2. Data dan Fakta: Potret Buram Keselamatan Kerja di Indonesia
Data dari Badan Pusat Statistik (BPS) menunjukkan bahwa angka kecelakaan kerja di Indonesia masih cukup tinggi. Pada tahun 2022, tercatat lebih dari 270.000 kasus kecelakaan kerja, dengan lebih dari 3.000 kasus di antaranya menyebabkan kematian. Sektor manufaktur, konstruksi, dan pertambangan merupakan sektor-sektor yang paling rentan terhadap kecelakaan kerja.
Selain itu, data dari BPJS Ketenagakerjaan juga menunjukkan bahwa klaim jaminan kecelakaan kerja terus meningkat dari tahun ke tahun. Hal ini menunjukkan bahwa risiko kecelakaan kerja masih menjadi ancaman serius bagi para pekerja di Indonesia.
Beberapa contoh kecelakaan kerja massal yang terjadi belakangan ini:
- Kebakaran Pabrik Korek Api di Binjai (2019): Menewaskan 30 pekerja.
- Kebakaran Pabrik Petasan di Tangerang (2017): Menewaskan 49 pekerja.
- Ambruknya Girder Proyek Tol Becakayu (2017): Menyebabkan beberapa pekerja luka-luka.
- Kecelakaan Kerja di Smelter Nikel PT. GNI (2022-2023): Serangkaian kecelakaan kerja yang menewaskan belasan pekerja.
Kutipan dari seorang pekerja yang mengalami kecelakaan kerja: "Saya bekerja di pabrik tekstil selama 10 tahun. Selama itu, saya tidak pernah mendapatkan pelatihan K3 yang memadai. Saya juga seringkali dipaksa untuk bekerja lembur hingga larut malam. Akhirnya, saya mengalami kecelakaan kerja yang menyebabkan cacat permanen pada tangan saya."

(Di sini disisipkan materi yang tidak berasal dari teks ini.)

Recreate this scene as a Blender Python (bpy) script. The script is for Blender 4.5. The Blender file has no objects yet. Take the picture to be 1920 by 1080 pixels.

3. Urgensi Evaluasi UU Ketenagakerjaan
UU Ketenagakerjaan Nomor 13 Tahun 2003 yang berlaku saat ini dinilai sudah tidak relevan dengan perkembangan zaman dan kebutuhan perlindungan pekerja yang semakin kompleks. Beberapa poin penting yang perlu dievaluasi dalam UU Ketenagakerjaan antara lain:
- Standar K3: Perlu adanya peningkatan standar K3 yang lebih ketat dan komprehensif, serta penyesuaian dengan perkembangan teknologi dan jenis pekerjaan yang baru.
- Pengawasan K3: Perlu adanya peningkatan efektivitas pengawasan K3, baik dari segi jumlah pengawas, kualitas pengawas, maupun sistem pengawasan yang terintegrasi.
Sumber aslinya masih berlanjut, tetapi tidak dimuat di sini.